Building a Useful Noise Log
A single measurement won’t accomplish much. What makes noise evidence compelling, whether to a landlord, a housing authority, or a court, is a pattern documented over time. Each entry in your log should include:
- Date and time the noise started and stopped
- Duration of the disturbance
- Decibel reading with the weighting used (dBA or dBC)
- Type of noise (bass music, shouting, footsteps, etc.)
- Location of your meter (which room, distance from the shared wall or floor)
- Background level measured when the neighbor noise stops, so the difference is clear
Record short video clips during the worst episodes. Many sound level meter apps can export timestamped data logs as spreadsheets, which look far more credible than handwritten notes. Save everything in a folder organized by date.
A log covering two to four weeks of repeated disturbances is generally enough to demonstrate an ongoing problem. Include a few daytime baseline readings to contrast with the noise events, so anyone reviewing the data can see the jump clearly.
When to Hire a Professional
An acoustic consultant brings laboratory-grade equipment, expertise in building acoustics, and a report that carries weight in legal or regulatory proceedings. This route makes sense if you’ve already documented the problem yourself and your landlord or local authority isn’t responding, or if the noise involves low-frequency vibration that consumer-grade tools can’t capture well.

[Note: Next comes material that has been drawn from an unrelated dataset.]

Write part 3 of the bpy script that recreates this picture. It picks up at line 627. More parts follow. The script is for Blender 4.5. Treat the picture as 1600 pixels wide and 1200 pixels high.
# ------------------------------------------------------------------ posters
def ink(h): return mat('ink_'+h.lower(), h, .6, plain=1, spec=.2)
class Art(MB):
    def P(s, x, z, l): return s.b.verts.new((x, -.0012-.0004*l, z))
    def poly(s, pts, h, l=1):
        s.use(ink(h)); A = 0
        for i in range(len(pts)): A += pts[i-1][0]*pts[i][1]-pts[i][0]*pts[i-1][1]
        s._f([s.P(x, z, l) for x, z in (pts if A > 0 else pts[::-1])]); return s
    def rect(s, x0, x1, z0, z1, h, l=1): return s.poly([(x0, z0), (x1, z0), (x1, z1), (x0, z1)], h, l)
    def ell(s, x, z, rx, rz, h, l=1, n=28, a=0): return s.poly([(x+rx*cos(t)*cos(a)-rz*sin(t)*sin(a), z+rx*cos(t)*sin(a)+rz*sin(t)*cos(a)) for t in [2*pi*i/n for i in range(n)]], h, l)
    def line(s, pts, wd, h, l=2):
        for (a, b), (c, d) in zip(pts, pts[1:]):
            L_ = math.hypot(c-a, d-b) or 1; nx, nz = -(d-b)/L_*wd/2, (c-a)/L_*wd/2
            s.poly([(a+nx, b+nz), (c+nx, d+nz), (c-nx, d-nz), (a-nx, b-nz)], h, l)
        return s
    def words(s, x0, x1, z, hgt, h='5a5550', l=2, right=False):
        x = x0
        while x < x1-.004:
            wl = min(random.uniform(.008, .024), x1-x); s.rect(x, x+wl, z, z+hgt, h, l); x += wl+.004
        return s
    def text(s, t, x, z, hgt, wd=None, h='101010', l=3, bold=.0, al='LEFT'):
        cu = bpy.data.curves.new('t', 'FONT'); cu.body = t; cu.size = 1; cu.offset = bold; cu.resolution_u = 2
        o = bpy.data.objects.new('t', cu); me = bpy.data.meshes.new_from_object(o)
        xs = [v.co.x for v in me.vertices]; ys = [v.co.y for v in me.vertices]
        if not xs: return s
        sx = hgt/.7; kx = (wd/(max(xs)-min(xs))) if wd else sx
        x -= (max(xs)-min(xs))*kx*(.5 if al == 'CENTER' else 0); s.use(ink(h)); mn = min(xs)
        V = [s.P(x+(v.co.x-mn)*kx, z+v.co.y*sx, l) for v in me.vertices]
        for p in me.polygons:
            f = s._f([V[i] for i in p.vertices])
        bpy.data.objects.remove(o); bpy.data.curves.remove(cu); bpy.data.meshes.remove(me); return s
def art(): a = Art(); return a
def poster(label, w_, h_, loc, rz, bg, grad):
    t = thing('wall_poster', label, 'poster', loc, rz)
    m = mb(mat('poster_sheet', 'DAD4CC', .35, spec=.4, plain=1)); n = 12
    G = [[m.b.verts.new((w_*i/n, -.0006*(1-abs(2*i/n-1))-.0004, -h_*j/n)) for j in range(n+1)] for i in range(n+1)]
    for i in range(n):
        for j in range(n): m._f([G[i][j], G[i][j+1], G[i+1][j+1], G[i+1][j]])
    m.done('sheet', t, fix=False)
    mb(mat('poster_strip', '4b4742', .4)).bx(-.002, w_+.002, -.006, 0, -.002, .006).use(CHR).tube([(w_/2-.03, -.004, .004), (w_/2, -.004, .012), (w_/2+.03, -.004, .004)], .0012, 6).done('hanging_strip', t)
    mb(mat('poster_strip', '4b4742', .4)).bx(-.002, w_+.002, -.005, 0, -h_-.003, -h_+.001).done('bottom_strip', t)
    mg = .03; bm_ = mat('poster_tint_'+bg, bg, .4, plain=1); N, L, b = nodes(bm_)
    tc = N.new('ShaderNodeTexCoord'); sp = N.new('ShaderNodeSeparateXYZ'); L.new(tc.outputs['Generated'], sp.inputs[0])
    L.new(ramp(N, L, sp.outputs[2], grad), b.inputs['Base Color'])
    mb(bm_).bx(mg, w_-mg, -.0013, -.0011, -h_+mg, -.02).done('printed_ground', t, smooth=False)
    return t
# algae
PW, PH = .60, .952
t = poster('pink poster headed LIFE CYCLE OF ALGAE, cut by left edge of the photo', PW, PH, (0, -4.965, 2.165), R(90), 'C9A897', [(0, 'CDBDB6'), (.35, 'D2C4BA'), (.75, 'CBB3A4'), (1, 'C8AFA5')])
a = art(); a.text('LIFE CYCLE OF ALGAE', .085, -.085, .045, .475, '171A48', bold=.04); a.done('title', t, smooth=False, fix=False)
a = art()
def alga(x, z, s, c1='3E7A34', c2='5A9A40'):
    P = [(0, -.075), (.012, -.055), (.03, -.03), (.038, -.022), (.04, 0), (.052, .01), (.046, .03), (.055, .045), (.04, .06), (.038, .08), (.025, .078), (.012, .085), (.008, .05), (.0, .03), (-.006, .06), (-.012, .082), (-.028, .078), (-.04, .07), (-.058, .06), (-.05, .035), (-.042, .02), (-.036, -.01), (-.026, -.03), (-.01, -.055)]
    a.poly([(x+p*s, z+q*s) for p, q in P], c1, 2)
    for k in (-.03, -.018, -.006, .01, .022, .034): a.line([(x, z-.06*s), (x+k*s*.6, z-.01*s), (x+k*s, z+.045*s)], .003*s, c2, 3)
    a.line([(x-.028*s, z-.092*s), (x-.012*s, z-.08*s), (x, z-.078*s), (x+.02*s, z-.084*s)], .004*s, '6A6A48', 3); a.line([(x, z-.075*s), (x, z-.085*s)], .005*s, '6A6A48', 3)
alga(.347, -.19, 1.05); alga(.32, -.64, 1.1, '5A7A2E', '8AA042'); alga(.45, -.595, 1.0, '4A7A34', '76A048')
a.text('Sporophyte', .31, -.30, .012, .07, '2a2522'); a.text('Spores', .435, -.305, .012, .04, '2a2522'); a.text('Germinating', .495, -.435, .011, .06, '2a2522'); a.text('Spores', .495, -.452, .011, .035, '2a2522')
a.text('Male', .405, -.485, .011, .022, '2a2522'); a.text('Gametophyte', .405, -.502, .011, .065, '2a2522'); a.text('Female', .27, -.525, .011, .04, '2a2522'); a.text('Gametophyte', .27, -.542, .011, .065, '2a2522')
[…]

Professional residential assessments typically start around $500 for a straightforward survey and can run into the thousands if the consultant needs to assess structural sound transmission, recommend remediation, or provide expert testimony. The cost is significant, but a professional report can be the difference between a dismissed complaint and one that forces action. Some tenants split the cost with affected neighbors in the same building, and in some jurisdictions, the cost can be recovered if the complaint succeeds.